■ SHORT PROBLEM ■
Your task is to transcribe, without alteration, the lines from the top of the material below through the line bearing "glass_mirror('dark_reflective_glass', (.07,.08,.09), .85)", inclusive.

■ PROVIDED MATERIAL ■
* Start *

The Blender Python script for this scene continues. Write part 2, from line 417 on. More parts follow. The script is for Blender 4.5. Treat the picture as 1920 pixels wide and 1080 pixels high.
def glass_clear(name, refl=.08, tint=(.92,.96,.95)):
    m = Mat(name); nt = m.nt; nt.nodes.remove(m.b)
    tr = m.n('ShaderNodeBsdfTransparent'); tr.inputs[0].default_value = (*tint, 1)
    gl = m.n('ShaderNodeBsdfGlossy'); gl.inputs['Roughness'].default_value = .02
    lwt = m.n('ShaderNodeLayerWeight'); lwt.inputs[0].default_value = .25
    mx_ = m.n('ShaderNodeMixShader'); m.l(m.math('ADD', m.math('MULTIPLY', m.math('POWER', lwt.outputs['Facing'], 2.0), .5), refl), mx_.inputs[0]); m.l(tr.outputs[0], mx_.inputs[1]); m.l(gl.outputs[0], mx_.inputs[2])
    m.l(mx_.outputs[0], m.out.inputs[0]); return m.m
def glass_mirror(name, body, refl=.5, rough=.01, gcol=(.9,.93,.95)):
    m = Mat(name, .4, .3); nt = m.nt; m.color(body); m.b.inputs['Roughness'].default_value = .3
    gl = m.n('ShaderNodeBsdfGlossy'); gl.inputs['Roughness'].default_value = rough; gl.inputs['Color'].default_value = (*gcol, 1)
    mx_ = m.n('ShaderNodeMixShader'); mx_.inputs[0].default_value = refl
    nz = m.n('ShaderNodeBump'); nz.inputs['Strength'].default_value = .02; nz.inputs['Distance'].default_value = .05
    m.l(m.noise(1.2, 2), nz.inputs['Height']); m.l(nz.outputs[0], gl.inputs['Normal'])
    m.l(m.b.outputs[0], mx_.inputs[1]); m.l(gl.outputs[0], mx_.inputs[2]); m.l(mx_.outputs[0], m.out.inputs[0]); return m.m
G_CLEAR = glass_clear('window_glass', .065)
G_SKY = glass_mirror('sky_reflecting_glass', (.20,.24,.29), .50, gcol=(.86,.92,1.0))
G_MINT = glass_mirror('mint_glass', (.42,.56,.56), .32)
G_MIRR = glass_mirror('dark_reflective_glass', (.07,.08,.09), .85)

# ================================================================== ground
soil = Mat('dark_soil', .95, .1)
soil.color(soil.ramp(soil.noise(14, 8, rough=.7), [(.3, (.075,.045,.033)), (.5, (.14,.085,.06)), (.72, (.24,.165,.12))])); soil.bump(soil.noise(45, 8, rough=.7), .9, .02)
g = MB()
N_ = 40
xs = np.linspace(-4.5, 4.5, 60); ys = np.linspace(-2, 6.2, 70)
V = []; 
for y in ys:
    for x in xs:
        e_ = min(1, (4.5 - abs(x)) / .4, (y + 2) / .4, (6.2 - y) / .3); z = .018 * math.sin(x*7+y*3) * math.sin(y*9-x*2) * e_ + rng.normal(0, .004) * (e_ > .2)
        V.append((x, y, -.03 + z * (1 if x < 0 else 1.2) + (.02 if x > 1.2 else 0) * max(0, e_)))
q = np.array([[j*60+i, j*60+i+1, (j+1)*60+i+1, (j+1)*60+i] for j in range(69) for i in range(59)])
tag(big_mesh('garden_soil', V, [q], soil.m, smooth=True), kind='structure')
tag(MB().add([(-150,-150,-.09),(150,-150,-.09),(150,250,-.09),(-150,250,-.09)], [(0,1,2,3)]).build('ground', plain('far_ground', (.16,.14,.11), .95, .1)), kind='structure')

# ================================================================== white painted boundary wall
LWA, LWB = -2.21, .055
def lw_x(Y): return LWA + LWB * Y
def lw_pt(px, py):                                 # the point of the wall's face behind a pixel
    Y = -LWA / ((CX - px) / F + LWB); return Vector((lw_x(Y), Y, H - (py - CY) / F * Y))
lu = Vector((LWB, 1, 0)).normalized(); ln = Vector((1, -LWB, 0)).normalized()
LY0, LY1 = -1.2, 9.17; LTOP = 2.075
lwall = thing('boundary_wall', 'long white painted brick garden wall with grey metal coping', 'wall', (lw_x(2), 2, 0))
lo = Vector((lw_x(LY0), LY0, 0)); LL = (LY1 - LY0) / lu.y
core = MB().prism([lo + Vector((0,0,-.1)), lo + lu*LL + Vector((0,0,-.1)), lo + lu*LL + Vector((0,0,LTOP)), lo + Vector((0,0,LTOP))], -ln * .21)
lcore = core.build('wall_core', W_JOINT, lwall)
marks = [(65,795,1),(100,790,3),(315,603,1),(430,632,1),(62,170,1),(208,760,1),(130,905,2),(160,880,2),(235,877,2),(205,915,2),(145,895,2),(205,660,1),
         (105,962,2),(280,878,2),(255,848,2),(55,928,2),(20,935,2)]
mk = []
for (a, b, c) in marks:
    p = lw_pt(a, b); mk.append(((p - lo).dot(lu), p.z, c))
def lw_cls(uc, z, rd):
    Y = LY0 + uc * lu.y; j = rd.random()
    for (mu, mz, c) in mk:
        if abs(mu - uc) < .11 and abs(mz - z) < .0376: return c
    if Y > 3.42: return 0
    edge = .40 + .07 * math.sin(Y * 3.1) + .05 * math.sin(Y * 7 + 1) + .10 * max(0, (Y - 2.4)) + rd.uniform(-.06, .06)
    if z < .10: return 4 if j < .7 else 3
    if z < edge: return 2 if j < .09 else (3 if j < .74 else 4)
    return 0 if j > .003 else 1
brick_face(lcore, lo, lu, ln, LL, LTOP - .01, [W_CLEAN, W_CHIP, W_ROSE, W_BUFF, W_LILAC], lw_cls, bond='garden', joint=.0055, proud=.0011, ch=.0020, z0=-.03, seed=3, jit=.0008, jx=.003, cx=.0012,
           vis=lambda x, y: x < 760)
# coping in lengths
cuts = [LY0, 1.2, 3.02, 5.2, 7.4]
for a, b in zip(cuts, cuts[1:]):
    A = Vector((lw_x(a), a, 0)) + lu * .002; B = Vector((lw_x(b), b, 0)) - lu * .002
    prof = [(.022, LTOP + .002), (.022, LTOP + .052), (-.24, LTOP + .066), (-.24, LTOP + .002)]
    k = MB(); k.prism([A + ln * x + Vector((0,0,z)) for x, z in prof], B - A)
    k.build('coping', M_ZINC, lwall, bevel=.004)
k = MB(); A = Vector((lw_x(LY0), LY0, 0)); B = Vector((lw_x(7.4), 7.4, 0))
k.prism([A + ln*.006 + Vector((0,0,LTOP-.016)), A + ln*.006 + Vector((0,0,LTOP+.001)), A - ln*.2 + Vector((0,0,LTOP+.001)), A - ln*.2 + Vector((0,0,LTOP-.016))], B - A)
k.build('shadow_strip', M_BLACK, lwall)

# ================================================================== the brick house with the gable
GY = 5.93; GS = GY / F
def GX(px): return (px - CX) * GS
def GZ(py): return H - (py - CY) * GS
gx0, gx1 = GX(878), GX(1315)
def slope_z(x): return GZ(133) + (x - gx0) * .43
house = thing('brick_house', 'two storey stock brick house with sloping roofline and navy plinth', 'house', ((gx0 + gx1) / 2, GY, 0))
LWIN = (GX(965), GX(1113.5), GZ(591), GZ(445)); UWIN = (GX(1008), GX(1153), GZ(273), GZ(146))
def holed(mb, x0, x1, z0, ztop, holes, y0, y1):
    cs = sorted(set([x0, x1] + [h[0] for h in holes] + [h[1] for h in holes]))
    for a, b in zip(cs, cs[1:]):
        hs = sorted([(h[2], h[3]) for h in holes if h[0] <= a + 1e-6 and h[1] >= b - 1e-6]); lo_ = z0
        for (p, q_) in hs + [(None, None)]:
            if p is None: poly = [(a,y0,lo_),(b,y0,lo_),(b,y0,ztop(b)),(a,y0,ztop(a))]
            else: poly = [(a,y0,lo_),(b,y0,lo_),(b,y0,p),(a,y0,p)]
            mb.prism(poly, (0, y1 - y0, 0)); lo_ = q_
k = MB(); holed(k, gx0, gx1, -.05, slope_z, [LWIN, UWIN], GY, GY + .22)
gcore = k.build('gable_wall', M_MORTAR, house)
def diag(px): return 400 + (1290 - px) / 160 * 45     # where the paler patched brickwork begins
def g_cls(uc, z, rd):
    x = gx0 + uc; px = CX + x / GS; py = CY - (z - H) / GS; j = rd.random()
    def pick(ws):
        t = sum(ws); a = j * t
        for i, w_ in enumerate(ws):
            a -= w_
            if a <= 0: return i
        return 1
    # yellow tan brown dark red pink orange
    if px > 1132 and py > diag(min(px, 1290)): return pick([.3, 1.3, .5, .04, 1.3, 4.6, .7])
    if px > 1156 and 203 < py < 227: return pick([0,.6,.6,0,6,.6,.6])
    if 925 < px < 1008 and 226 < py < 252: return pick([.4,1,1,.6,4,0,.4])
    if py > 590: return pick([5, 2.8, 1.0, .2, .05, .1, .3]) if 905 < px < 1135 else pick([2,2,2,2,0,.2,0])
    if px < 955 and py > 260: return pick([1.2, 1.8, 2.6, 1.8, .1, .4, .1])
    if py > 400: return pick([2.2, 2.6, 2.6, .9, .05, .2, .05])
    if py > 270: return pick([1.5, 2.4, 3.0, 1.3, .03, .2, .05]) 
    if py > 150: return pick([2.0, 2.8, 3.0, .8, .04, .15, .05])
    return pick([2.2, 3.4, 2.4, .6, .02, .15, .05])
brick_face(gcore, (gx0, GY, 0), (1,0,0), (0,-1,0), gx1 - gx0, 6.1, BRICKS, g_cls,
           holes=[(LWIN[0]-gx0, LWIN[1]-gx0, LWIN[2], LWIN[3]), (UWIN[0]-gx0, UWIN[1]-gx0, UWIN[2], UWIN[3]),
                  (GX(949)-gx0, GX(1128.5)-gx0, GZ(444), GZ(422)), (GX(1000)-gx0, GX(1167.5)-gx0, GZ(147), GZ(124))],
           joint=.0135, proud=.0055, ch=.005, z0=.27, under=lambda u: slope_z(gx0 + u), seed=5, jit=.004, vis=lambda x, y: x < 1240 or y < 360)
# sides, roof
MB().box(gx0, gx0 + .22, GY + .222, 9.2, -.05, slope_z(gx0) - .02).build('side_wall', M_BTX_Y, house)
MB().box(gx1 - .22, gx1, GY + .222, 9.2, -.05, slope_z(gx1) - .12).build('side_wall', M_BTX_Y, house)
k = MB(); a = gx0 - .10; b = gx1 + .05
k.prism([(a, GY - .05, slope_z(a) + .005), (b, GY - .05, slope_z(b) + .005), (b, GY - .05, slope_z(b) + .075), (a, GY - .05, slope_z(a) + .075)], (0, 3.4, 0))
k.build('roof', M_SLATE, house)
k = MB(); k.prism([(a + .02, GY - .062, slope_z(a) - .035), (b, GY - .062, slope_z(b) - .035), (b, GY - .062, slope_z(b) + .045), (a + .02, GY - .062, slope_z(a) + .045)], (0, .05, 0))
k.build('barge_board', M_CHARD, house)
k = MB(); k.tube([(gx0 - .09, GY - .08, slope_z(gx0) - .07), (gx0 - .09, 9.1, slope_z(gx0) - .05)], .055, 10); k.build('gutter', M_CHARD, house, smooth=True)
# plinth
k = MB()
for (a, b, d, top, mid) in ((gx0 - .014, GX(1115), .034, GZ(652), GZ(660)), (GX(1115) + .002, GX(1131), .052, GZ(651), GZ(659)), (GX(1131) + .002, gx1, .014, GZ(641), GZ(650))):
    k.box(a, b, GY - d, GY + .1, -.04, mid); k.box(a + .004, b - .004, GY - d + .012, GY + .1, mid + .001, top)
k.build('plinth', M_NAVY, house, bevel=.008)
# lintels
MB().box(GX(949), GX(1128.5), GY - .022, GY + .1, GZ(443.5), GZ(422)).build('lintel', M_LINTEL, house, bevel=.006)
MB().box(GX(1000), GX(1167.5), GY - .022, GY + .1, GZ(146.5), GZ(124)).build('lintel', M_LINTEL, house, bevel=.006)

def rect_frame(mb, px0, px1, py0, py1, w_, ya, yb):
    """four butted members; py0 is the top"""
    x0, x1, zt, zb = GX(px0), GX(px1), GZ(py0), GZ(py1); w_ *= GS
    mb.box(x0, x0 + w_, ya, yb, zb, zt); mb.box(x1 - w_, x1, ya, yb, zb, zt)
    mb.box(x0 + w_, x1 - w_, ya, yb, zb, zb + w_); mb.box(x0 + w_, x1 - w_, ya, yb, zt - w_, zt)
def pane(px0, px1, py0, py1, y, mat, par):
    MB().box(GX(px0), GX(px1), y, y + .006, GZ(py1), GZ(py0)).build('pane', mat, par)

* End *

■ RESPONSE BELOW ■
The Blender Python script for this scene continues. Write part 2, from line 417 on. More parts follow. The script is for Blender 4.5. Treat the picture as 1920 pixels wide and 1080 pixels high.
def glass_clear(name, refl=.08, tint=(.92,.96,.95)):
    m = Mat(name); nt = m.nt; nt.nodes.remove(m.b)
    tr = m.n('ShaderNodeBsdfTransparent'); tr.inputs[0].default_value = (*tint, 1)
    gl = m.n('ShaderNodeBsdfGlossy'); gl.inputs['Roughness'].default_value = .02
    lwt = m.n('ShaderNodeLayerWeight'); lwt.inputs[0].default_value = .25
    mx_ = m.n('ShaderNodeMixShader'); m.l(m.math('ADD', m.math('MULTIPLY', m.math('POWER', lwt.outputs['Facing'], 2.0), .5), refl), mx_.inputs[0]); m.l(tr.outputs[0], mx_.inputs[1]); m.l(gl.outputs[0], mx_.inputs[2])
    m.l(mx_.outputs[0], m.out.inputs[0]); return m.m
def glass_mirror(name, body, refl=.5, rough=.01, gcol=(.9,.93,.95)):
    m = Mat(name, .4, .3); nt = m.nt; m.color(body); m.b.inputs['Roughness'].default_value = .3
    gl = m.n('ShaderNodeBsdfGlossy'); gl.inputs['Roughness'].default_value = rough; gl.inputs['Color'].default_value = (*gcol, 1)
    mx_ = m.n('ShaderNodeMixShader'); mx_.inputs[0].default_value = refl
    nz = m.n('ShaderNodeBump'); nz.inputs['Strength'].default_value = .02; nz.inputs['Distance'].default_value = .05
    m.l(m.noise(1.2, 2), nz.inputs['Height']); m.l(nz.outputs[0], gl.inputs['Normal'])
    m.l(m.b.outputs[0], mx_.inputs[1]); m.l(gl.outputs[0], mx_.inputs[2]); m.l(mx_.outputs[0], m.out.inputs[0]); return m.m
G_CLEAR = glass_clear('window_glass', .065)
G_SKY = glass_mirror('sky_reflecting_glass', (.20,.24,.29), .50, gcol=(.86,.92,1.0))
G_MINT = glass_mirror('mint_glass', (.42,.56,.56), .32)
G_MIRR = glass_mirror('dark_reflective_glass', (.07,.08,.09), .85)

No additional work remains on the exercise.